You are operating on sliding windows of the original array. There are numerous questions and answers on SO regarding. sliding windows and numpy and python. By manipulating the strides of an array, this process can be sped up considerably. Here is a generic function that will return (x,y) windows of the array with or without overlap. Using this stride trick appears to be just a hair slower than @mskimm's solution. It's a nice thing to have in your toolkit. This function is not mine - it was found at Efficient Overlapping Windows with Numpy

import numpy as np
from numpy.lib.stride_tricks import as_strided as ast
from itertools import product

def norm_shape(shape):
    '''
    Normalize numpy array shapes so they're always expressed as a tuple, 
    even for one-dimensional shapes.

    Parameters
        shape - an int, or a tuple of ints

    Returns
        a shape tuple

    from http://www.johnvinyard.com/blog/?p=268
    '''
    try:
        i = int(shape)
        return (i,)
    except TypeError:
        # shape was not a number
        pass

    try:
        t = tuple(shape)
        return t
    except TypeError:
        # shape was not iterable
        pass

    raise TypeError('shape must be an int, or a tuple of ints')


def sliding_window(a,ws,ss = None,flatten = True):
    '''
    Return a sliding window over a in any number of dimensions

    Parameters:
        a  - an n-dimensional numpy array
        ws - an int (a is 1D) or tuple (a is 2D or greater) representing the size 
             of each dimension of the window
        ss - an int (a is 1D) or tuple (a is 2D or greater) representing the 
             amount to slide the window in each dimension.
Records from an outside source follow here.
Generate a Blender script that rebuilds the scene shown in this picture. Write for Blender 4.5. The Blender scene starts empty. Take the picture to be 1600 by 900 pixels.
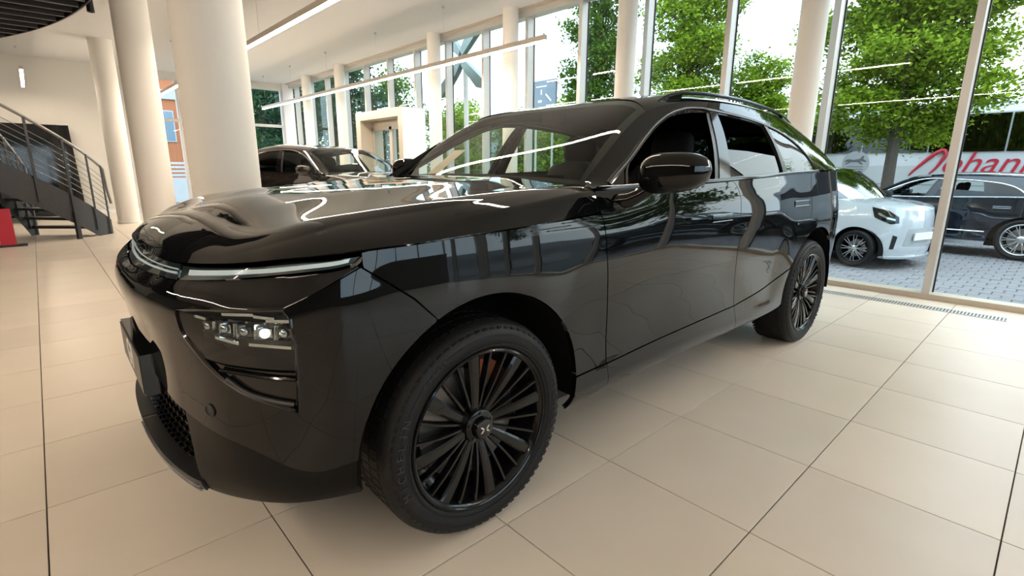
import bpy, math, random
import numpy as np
from mathutils import Matrix, Vector
PI = math.pi
random.seed(7); RNG = np.random.default_rng(7)
sc = bpy.context.scene
COL = sc.collection

# ---------------------------------------------------------------- camera
CAM = np.array([0.1535, -1.1612, 1.2357]); YAW, PITCH, ROLL, FPX = 0.82573, 0.23218, 0.00611, 791.85
def cam_axes():
    cy, sy, cp, sp = math.cos(YAW), math.sin(YAW), math.cos(PITCH), math.sin(PITCH)
    f = np.array([cy*cp, sy*cp, -sp]); r = np.array([sy, -cy, 0.]); u = np.cross(r, f)
    c, s = math.cos(ROLL), math.sin(ROLL)
    return c*r+s*u, -s*r+c*u, f
_r, _u, _f = cam_axes()
cam = bpy.data.cameras.new('camera'); cam.sensor_width = 36; cam.sensor_fit = 'HORIZONTAL'
cam.lens = FPX/1600*36; cam.clip_start = .02; cam.clip_end = 400
camo = bpy.data.objects.new('camera', cam); COL.objects.link(camo)
camo.matrix_world = Matrix([[_r[0], _u[0], -_f[0], CAM[0]], [_r[1], _u[1], -_f[1], CAM[1]], [_r[2], _u[2], -_f[2], CAM[2]], [0, 0, 0, 1]])
sc.camera = camo
def at(u, v, x=None, y=None, z=None):          # a point of the place seen at a picture position, on one known plane
    d = _r*(u-800)/FPX - _u*(v-450)/FPX + _f
    k = (x-CAM[0])/d[0] if x is not None else (y-CAM[1])/d[1] if y is not None else (z-CAM[2])/d[2]
    return CAM + k*d

# ---------------------------------------------------------------- light and exposure
wd = bpy.data.worlds.new('overcast_sky'); sc.world = wd; wd.use_nodes = True
_n = wd.node_tree.nodes; _l = wd.node_tree.links
_bg = _n['Background']
_tc = _n.new('ShaderNodeTexCoord'); _nz = _n.new('ShaderNodeTexNoise'); _rp = _n.new('ShaderNodeValToRGB')
_nz.inputs['Scale'].default_value = 1.6; _nz.inputs['Detail'].default_value = 5
_rp.color_ramp.elements[0].position = .35; _rp.color_ramp.elements[0].color = (.62, .79, 1.0, 1)
_rp.color_ramp.elements[1].position = .68; _rp.color_ramp.elements[1].color = (.90, .96, 1.0, 1)
_l.new(_tc.outputs['Generated'], _nz.inputs['Vector']); _l.new(_nz.outputs['Fac'], _rp.inputs['Fac'])
_l.new(_rp.outputs['Color'], _bg.inputs['Color']); _bg.inputs['Strength'].default_value = 3.7
sun = bpy.data.lights.new('sun', 'SUN'); sun.energy = 1.0; sun.angle = .35; sun.color = (1, .95, .86)
suno = bpy.data.objects.new('sun', sun); COL.objects.link(suno); suno.rotation_euler = (math.radians(38), math.radians(-14), math.radians(60))
LED = 92.0                                    # strength of the pendant light lines
sc.view_settings.view_transform = 'Standard'; sc.view_settings.look = 'None'
sc.view_settings.gamma = 1; sc.view_settings.use_curve_mapping = False
sc.view_settings.exposure = 0.26

# ---------------------------------------------------------------- materials
MATS = {}
def mat(name, col=(.5, .5, .5), rough=.5, metal=0., noise=0., nscale=20., bump=0., bscale=60., coat=0., emit=None, estr=0., ior=1.5, spec=.5, trans=0., stretch=None, coat_ior=1.5):
    m = bpy.data.materials.new(name); m.use_nodes = True; nt = m.node_tree; n = nt.nodes; l = nt.links
    b = n['Principled BSDF']
    b.inputs['Base Color'].default_value = (*col, 1); b.inputs['Roughness'].default_value = rough
    b.inputs['Metallic'].default_value = metal; b.inputs['Coat Weight'].default_value = coat; b.inputs['Coat Roughness'].default_value = .02; b.inputs['Coat IOR'].default_value = coat_ior
    b.inputs['IOR'].default_value = ior; b.inputs['Specular IOR Level'].default_value = spec
    if trans: b.inputs['Transmission Weight'].default_value = trans
    if emit: b.inputs['Emission Color'].default_value = (*emit, 1); b.inputs['Emission Strength'].default_value = estr
    if noise or bump:
        tc = n.new('ShaderNodeTexCoord'); mp = n.new('ShaderNodeMapping'); l.new(tc.outputs['Object'], mp.inputs[0])
        if stretch: mp.inputs['Scale'].default_value = stretch
    if noise:
        t = n.new('ShaderNodeTexNoise'); t.inputs['Scale'].default_value = nscale; t.inputs['Detail'].default_value = 4
        l.new(mp.outputs[0], t.inputs['Vector'])
        mx = n.new('ShaderNodeMix'); mx.data_type = 'RGBA'
        mx.inputs[6].default_value = (*[max(0, c*(1-noise)) for c in col], 1); mx.inputs[7].default_value = (*[min(1, c*(1+noise)) for c in col], 1)
        l.new(t.outputs['Fac'], mx.inputs[0]); l.new(mx.outputs[2], b.inputs['Base Color'])
    if bump:
        t2 = n.new('ShaderNodeTexNoise'); t2.inputs['Scale'].default_value = bscale; l.new(mp.outputs[0], t2.inputs['Vector'])
        bp_ = n.new('ShaderNodeBump'); bp_.inputs['Strength'].default_value = bump; bp_.inputs['Distance'].default_value = .01
        l.new(t2.outputs['Fac'], bp_.inputs['Height']); l.new(bp_.outputs[0], b.inputs['Normal'])
    MATS[name] = m; return m
def glass(name, tint=(.85, .92, .9), refl=1.0, rough=0.):
    m = bpy.data.materials.new(name); m.use_nodes = True; nt = m.node_tree; n = nt.nodes; l = nt.links; n.clear()
    o = n.new('ShaderNodeOutputMaterial'); t = n.new('ShaderNodeBsdfTransparent'); g = n.new('ShaderNodeBsdfGlossy'); mx = n.new('ShaderNodeMixShader'); f = n.new('ShaderNodeFresnel')
    t.inputs[0].default_value = (*tint, 1); g.inputs['Roughness'].default_value = rough; f.inputs[0].default_value = 1.5
    mu = n.new('ShaderNodeMath'); mu.operation = 'MULTIPLY'; mu.inputs[1].default_value = refl; mu.use_clamp = True
    ge = n.new('ShaderNodeNewGeometry'); mi = n.new('ShaderNodeMath'); mi.operation = 'MULTIPLY_ADD'; mi.inputs[1].default_value = 1/1.5-1.5; mi.inputs[2].default_value = 1.5; l.new(ge.outputs['Backfacing'], mi.inputs[0]); l.new(mi.outputs[0], f.inputs[0])
    l.new(f.outputs[0], mu.inputs[0]); l.new(mu.outputs[0], mx.inputs[0]); l.new(t.outputs[0], mx.inputs[1]); l.new(g.outputs[0], mx.inputs[2]); l.new(mx.outputs[0], o.inputs[0])
    MATS[name] = m; return m
def emis(name, col, s):
    m = bpy.data.materials.new(name); m.use_nodes = True; n = m.node_tree.nodes; n.clear()
    o = n.new('ShaderNodeOutputMaterial'); e = n.new('ShaderNodeEmission'); e.inputs[0].default_value = (*col, 1); e.inputs[1].default_value = s
    m.node_tree.links.new(e.outputs[0], o.inputs[0]); MATS[name] = m; return m
mat('paint_black', (.0035, .0038, .0042), .03, coat=1., spec=.0, coat_ior=1.43)
mat('gloss_black', (.004, .004, .0045), .06, spec=.55)
mat('satin_black', (.012, .012, .013), .35)
mat('plastic_black', (.004, .004, .004), .3, spec=.15)
mat('matte_black', (.008, .008, .008), .8)
mat('liner_black', (.004, .004, .004), .95, spec=.1)
mat('rubber', (.008, .008, .0085), .55, spec=.28, bump=.15, bscale=180)
mat('rubber_letter', (.022, .022, .023), .45)
mat('rim_black', (.005, .005, .0055), .2, coat=.35, spec=.2)
mat('disc_metal', (.22, .21, .2), .35, metal=1.)
mat('caliper', (.30, .08, .03), .4)
mat('chrome', (.75, .76, .78), .08, metal=1.)
mat('dark_chrome', (.16, .165, .17), .15, metal=1.)
mat('steel_dark', (.055, .055, .058), .45, metal=.6, noise=.15)
mat('white_print', (.85, .85, .85), .5)
mat('interior_dark', (.006, .006, .0065), .75, spec=.2, bump=.1, bscale=200)
mat('headliner', (.008, .008, .008), .95, spec=.1)
mat('lamp_reflector', (.6, .64, .66), .12, metal=1.)
glass('windshield_glass', (.80, .88, .84), .8)
glass('side_glass', (.78, .86, .84), .8)
glass('tint_glass', (.030, .033, .035), 1.15)
glass('lamp_glass', (.80, .84, .85), 1.0)
glass('window_glass', (.93, .975, .965), .45)
emis('led_strip', (1.0, .825, .635), LED)
emis('headlamp_led', (.90, 1.0, .84), 22)
mat('bar_light', (.50, .60, .63), .2, emit=(.55, .75, .85), estr=.10)
mat('bar_dark', (.03, .045, .05), .08, coat=1.)
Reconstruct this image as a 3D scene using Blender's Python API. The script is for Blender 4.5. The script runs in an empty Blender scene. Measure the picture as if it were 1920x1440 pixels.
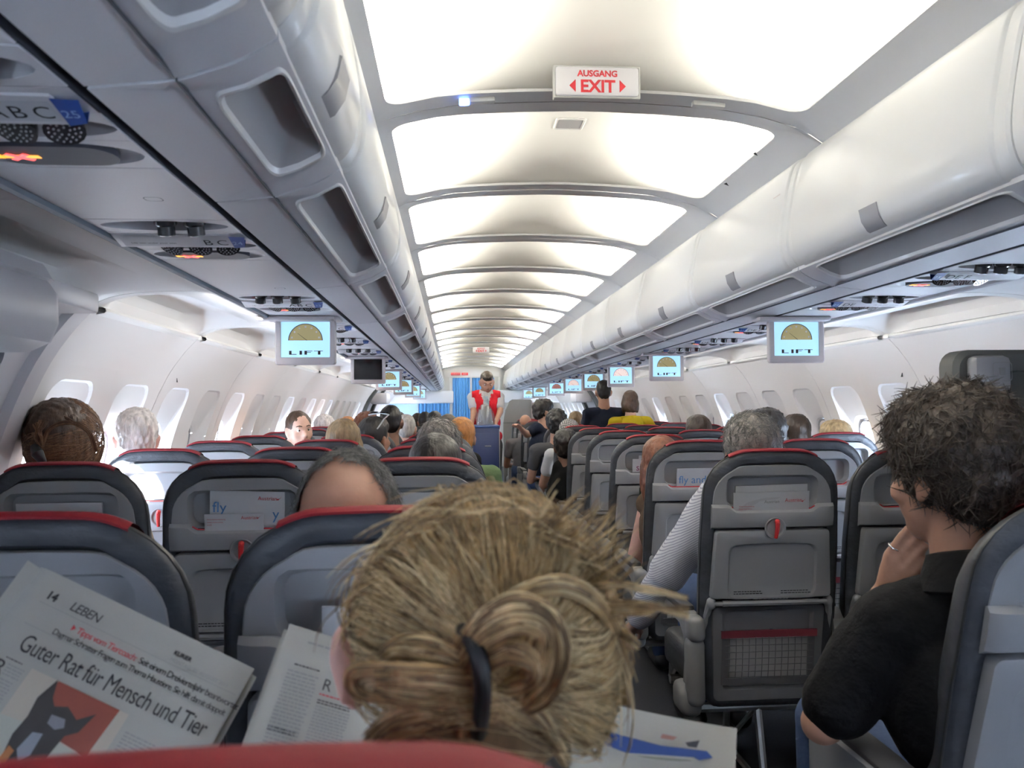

If not specified, it
             defaults to ws.
        flatten - if True, all slices are flattened, otherwise, there is an 
                  extra dimension for each dimension of the input.

    Returns
        an array containing each n-dimensional window from a

    from http://www.johnvinyard.com/blog/?p=268
    '''

    if None is ss:
        # ss was not provided. the windows will not overlap in any direction.
        ss = ws
    ws = norm_shape(ws)
    ss = norm_shape(ss)

    # convert ws, ss, and a.shape to numpy arrays so that we can do math in every 
    # dimension at once.
    ws = np.array(ws)
    ss = np.array(ss)
    shape = np.array(a.shape)


    # ensure that ws, ss, and a.shape all have the same number of dimensions
    ls = [len(shape),len(ws),len(ss)]
    if 1 != len(set(ls)):
        error_string = 'a.shape, ws and ss must all have the same length. They were{}'
        raise ValueError(error_string.format(str(ls)))

    # ensure that ws is smaller than a in every dimension
    if np.any(ws > shape):
        error_string = 'ws cannot be larger than a in any dimension. a.shape was {} and ws was {}'
        raise ValueError(error_string.format(str(a.shape),str(ws)))

    # how many slices will there be in each dimension?
    newshape = norm_shape(((shape - ws) // ss) + 1)
    # the shape of the strided array will be the number of slices in each dimension
    # plus the shape of the window (tuple addition)
    newshape += norm_shape(ws)
    # the strides tuple will be the array's strides multiplied by step size, plus
    # the array's strides (tuple addition)
    newstrides = norm_shape(np.array(a.strides) * ss) + a.strides
    strided = ast(a,shape = newshape,strides = newstrides)
    if not flatten:
        return strided

    # Collapse strided so that it has one more dimension than the window.  I.e.,
    # the new array is a flat list of slices.
    meat = len(ws) if ws.shape else 0
    firstdim = (np.product(newshape[:-meat]),) if ws.shape else ()
    dim = firstdim + (newshape[-meat:])
    # remove any dimensions with size 1
    dim = filter(lambda i : i != 1,dim)
    return strided.reshape(dim)

Usage:

# 2x2 windows with NO overlap
b = sliding_window(arr, (2,2), flatten = False)
c = b.sum((1,2))

Approximate 24% performance improvement using numpy.einsum

c = np.einsum('ijkl -> ij', b)

One SO Q&A example How can I efficiently process a numpy array in blocks similar to Matlab's blkproc (blockproc) function, the selected answer would work for you.